My wife was one of my mates long before we went out and she always said she wasn't the "motherly type", eventually got married. We had our first child when she was 31. Now we have two kids and she is the best mother you could wish for. Maybe time is the difference, maybe security is the difference - I don't know. My sister is 36 and has trouble having kids but may adopt. The point is it won't always be easy but you will figure out what is right for you as a couple, together.
I'm 25 now. We've been trying to have kids since we got married going on 6 years. I started getting frustrated and jealous seeing everyone on their 2nd and 3rd kids. We only wanted 2 and we would have been done by now and had the family we wanted. My husband is turning 30. He wanted 2 kids before he was 32. With all the frustration and let down I think we're starting to change our feelings about kids. We are both hard core sport bikers and snowmobilers and we love to take random weekend roadtrips. It's kind of nice not being tied down. He recently lost his job and the only reason it's been a tolerable 2 months is because we have no kids to feed. If we have to go without eating for a day, we're not making kids starve or begging for food. We started taking the negative of the inability to concieve and turning it into a positive. I started getting the feeling of I don't want kids now, but if I get pregnant, then that's great too. We're both on the fence. We have our lives planned out (as much as life will allow) if we don't have kids. We will travel and start our business and if we do have kids I will continue on with my education as I am now. I think we let the glitz and glitter of the little perfect family get in the way of reality. The thing that's bugging me now is people asking and getting nosey on why we don't have at least 1 kid yet. We live in Utah were it's common that chicks pop out kids the second they're married like baby factories...it's acutally kind of gross LOL. I try and look up and be positive but sometimes it gets hard with people little comments here and there that kind of hit you in the gut wrong. Anyway enough about me.........Congratulations on getting married!!! Don't feel pressured into kids. Have a small plan or idea if you have them and if you don't. Even though life changes day to day (boy I know!) it will be nice to be somewhat ready for whatever happens!
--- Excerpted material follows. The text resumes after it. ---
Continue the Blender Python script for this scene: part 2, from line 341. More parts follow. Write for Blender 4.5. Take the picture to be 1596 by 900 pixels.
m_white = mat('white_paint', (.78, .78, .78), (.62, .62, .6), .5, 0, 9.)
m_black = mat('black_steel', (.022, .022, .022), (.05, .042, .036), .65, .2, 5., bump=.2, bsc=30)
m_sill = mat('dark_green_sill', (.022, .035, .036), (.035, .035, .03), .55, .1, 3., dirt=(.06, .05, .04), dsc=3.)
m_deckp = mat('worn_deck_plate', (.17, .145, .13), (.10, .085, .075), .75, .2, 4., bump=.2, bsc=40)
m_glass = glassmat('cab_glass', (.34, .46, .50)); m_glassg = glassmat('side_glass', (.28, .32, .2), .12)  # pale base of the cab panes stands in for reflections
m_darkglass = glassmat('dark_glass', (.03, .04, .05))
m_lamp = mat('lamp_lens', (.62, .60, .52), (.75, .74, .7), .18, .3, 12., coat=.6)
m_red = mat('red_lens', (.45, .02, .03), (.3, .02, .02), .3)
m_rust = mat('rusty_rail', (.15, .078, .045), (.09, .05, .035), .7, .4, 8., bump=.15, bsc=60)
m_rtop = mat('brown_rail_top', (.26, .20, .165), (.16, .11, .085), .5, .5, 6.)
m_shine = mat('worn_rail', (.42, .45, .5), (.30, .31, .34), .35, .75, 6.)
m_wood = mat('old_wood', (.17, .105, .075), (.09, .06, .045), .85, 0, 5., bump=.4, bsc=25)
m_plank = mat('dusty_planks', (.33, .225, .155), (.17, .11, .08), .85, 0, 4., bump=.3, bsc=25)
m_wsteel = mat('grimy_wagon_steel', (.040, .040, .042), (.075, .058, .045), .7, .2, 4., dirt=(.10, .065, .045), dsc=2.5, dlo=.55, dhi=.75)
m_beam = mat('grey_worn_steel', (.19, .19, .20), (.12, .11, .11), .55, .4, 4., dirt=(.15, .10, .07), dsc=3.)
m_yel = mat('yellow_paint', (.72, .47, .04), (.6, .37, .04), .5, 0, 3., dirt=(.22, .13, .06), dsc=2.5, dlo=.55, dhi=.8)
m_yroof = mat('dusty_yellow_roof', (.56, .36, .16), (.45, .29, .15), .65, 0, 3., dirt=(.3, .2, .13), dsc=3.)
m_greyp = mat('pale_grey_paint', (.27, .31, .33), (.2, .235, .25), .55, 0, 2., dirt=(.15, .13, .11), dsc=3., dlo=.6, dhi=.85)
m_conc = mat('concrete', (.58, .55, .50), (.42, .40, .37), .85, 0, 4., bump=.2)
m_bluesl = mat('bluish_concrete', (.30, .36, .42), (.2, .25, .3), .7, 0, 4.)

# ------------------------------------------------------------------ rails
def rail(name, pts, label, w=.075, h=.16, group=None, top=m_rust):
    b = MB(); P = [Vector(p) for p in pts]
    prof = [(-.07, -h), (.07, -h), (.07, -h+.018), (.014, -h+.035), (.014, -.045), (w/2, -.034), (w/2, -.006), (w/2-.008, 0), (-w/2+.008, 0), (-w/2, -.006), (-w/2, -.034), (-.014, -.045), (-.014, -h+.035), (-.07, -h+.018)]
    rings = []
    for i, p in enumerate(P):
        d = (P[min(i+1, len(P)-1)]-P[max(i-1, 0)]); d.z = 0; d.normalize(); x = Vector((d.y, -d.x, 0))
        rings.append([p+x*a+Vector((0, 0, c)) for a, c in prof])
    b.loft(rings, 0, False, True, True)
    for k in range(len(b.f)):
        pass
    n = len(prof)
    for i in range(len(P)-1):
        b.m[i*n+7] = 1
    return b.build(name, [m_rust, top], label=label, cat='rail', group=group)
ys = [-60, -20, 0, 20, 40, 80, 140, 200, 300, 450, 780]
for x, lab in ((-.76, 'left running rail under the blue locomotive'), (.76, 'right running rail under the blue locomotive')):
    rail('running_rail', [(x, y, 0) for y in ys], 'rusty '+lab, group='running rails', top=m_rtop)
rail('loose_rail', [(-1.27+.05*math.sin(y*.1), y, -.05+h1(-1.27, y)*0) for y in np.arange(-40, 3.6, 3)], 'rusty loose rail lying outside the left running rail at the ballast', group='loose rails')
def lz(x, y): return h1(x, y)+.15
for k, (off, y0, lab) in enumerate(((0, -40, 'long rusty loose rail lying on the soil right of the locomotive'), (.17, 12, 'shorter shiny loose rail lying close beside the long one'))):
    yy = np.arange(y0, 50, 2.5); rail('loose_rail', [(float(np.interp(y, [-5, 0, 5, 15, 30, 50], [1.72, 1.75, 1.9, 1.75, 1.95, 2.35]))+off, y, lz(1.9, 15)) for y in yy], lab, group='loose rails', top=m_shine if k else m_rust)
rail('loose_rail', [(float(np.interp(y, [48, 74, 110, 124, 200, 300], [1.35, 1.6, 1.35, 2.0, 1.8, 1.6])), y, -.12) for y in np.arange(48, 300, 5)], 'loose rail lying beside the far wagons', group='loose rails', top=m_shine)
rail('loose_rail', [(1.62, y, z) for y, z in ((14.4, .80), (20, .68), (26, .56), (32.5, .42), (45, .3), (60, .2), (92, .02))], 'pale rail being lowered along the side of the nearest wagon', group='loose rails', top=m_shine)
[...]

I never wanted to have children all through college. After marrying.... Well I now have 3. They are they best things I have ever created. I'm now 54 and would not have wanted to live my life without children!!! Time changes all things.
I am 28 and know for sure I don't want them. If your feeling towards this is still undecided don't push for an answer. The issue should work itself out by then and you may have a clearer answer. Good luck!